_Stated exercise:_
Determine which lines contain the word "picture", then copy those lines.

* begin Material *

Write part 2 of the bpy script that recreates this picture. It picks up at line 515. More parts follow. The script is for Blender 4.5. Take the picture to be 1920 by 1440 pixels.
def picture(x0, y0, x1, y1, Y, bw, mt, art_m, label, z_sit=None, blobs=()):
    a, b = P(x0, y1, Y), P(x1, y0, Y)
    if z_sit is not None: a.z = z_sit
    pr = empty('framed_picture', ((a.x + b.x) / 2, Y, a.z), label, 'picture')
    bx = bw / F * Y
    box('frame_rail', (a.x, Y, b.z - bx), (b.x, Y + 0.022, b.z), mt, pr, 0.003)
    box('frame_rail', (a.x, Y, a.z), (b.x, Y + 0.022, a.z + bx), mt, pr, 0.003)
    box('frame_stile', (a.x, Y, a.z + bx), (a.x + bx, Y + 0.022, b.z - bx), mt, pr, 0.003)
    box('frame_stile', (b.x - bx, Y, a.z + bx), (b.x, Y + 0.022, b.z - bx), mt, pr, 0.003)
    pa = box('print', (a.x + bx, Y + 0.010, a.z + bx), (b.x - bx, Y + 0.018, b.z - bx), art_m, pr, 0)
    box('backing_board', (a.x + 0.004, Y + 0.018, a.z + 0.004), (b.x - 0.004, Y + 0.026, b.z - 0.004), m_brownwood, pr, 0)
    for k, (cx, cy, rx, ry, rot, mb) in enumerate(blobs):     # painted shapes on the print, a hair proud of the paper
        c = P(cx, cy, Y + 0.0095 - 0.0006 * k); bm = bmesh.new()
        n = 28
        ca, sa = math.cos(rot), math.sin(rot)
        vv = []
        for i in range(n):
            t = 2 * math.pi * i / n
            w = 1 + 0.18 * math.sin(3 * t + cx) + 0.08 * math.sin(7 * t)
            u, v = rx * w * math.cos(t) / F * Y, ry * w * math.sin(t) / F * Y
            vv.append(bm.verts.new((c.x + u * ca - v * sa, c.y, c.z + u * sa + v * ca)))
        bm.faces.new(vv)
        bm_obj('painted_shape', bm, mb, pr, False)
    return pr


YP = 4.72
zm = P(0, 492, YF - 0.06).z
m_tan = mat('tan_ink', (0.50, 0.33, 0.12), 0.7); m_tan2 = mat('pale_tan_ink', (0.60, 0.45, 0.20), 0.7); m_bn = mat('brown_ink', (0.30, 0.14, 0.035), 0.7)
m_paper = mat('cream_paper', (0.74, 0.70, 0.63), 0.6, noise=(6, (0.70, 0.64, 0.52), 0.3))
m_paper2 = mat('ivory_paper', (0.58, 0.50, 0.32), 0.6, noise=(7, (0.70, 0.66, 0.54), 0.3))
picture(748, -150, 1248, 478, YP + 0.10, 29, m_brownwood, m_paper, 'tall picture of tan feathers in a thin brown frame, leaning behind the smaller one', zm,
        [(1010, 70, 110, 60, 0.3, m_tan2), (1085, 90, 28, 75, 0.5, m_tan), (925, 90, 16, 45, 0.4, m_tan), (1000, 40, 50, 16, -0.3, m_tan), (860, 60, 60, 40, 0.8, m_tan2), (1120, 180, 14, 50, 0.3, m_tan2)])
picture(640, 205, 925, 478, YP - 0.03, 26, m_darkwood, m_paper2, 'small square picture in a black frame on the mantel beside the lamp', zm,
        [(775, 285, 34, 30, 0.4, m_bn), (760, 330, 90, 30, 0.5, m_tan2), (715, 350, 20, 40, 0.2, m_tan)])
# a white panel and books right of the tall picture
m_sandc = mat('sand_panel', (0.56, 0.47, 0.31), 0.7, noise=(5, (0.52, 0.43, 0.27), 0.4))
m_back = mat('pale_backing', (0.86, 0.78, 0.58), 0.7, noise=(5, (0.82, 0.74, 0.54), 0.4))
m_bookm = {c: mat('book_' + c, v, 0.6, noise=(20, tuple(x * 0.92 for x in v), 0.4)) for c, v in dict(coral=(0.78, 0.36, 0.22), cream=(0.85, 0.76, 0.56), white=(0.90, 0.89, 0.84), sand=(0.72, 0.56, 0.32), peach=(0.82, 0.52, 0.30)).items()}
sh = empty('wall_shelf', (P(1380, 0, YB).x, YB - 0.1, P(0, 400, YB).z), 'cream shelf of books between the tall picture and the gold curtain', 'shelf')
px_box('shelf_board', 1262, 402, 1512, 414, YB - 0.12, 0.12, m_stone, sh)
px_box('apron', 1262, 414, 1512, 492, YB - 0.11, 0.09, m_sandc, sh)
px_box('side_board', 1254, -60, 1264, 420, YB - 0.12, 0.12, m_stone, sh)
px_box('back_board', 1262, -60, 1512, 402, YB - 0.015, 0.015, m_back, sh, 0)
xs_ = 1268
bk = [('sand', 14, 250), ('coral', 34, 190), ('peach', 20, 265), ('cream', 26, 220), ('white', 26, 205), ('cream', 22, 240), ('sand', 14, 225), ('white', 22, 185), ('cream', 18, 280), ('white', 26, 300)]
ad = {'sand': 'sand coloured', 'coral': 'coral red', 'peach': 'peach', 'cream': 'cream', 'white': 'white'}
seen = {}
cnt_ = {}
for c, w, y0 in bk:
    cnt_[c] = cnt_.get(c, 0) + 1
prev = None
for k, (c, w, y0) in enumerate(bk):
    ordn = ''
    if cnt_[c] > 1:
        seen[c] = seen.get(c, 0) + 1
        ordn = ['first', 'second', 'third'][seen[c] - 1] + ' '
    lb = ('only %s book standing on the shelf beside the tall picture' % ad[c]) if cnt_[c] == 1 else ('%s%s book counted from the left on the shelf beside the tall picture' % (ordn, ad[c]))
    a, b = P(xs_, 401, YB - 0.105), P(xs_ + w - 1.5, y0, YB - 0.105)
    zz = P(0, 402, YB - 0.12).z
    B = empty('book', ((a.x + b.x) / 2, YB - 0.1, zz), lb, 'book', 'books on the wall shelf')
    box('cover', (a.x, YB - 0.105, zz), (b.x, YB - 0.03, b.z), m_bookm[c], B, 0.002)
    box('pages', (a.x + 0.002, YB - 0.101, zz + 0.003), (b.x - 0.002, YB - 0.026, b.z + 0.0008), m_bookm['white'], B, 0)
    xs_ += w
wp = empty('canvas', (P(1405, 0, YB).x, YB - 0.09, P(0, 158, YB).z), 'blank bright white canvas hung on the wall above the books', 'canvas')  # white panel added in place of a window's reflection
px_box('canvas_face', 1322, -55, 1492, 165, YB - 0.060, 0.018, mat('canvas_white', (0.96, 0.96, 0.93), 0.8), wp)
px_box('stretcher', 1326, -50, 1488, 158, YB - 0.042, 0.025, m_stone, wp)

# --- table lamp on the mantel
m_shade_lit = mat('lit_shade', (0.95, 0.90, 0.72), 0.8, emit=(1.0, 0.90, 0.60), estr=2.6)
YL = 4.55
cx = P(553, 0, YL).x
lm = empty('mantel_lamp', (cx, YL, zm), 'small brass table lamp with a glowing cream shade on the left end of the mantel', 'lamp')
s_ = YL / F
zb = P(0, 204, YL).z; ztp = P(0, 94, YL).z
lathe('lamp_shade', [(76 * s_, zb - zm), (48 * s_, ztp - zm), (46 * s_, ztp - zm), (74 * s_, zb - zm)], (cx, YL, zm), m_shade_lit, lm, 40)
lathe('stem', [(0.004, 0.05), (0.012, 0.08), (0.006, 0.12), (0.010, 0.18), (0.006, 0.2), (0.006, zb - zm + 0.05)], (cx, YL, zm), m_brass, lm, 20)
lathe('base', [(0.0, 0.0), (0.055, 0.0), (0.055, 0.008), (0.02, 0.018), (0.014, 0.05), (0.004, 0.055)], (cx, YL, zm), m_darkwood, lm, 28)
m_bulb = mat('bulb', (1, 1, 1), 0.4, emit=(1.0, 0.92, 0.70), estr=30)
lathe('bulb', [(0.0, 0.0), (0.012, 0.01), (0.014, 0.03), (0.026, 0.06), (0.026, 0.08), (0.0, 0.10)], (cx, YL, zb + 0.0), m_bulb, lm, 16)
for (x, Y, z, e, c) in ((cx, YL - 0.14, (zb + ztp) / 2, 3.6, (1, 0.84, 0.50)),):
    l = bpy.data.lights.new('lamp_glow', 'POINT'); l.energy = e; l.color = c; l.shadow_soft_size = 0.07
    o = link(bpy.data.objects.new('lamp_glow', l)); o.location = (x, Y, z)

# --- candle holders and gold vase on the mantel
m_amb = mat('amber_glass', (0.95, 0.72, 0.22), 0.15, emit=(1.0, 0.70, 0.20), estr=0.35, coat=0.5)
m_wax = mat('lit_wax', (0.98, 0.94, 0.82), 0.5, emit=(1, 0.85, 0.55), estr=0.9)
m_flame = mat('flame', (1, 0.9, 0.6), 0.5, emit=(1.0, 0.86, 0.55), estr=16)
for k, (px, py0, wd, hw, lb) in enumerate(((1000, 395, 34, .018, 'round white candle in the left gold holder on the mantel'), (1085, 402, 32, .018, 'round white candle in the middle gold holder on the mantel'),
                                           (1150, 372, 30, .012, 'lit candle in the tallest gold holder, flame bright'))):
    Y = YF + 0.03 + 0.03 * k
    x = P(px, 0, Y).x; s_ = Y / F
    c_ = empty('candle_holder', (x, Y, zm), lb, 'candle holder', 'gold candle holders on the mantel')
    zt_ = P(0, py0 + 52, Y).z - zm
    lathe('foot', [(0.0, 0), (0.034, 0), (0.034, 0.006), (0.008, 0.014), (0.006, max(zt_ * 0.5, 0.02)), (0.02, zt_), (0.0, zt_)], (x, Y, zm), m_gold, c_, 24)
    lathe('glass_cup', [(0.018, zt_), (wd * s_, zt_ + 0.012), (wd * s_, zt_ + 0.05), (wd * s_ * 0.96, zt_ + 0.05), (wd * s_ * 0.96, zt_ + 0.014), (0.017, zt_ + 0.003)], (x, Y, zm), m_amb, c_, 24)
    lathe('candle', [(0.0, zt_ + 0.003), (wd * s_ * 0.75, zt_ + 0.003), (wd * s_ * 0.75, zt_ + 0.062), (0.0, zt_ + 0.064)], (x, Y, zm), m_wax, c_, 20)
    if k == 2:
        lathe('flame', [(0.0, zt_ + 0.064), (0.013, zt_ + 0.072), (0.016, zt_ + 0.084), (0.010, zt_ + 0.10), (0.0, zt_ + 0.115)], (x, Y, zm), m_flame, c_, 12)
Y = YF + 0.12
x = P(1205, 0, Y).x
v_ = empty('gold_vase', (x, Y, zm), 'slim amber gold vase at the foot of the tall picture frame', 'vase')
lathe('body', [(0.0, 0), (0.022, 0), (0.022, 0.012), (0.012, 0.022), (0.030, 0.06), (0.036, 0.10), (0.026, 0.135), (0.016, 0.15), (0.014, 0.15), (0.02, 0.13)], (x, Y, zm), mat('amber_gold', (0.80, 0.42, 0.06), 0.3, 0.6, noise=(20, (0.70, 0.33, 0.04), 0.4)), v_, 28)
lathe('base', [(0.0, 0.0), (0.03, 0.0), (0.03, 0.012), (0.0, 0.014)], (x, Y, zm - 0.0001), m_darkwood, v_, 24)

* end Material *

_Final result:_
Write part 2 of the bpy script that recreates this picture. It picks up at line 515. More parts follow. The script is for Blender 4.5. Take the picture to be 1920 by 1440 pixels.
def picture(x0, y0, x1, y1, Y, bw, mt, art_m, label, z_sit=None, blobs=()):
    pr = empty('framed_picture', ((a.x + b.x) / 2, Y, a.z), label, 'picture')
picture(748, -150, 1248, 478, YP + 0.10, 29, m_brownwood, m_paper, 'tall picture of tan feathers in a thin brown frame, leaning behind the smaller one', zm,
picture(640, 205, 925, 478, YP - 0.03, 26, m_darkwood, m_paper2, 'small square picture in a black frame on the mantel beside the lamp', zm,
# a white panel and books right of the tall picture
sh = empty('wall_shelf', (P(1380, 0, YB).x, YB - 0.1, P(0, 400, YB).z), 'cream shelf of books between the tall picture and the gold curtain', 'shelf')
    lb = ('only %s book standing on the shelf beside the tall picture' % ad[c]) if cnt_[c] == 1 else ('%s%s book counted from the left on the shelf beside the tall picture' % (ordn, ad[c]))
v_ = empty('gold_vase', (x, Y, zm), 'slim amber gold vase at the foot of the tall picture frame', 'vase')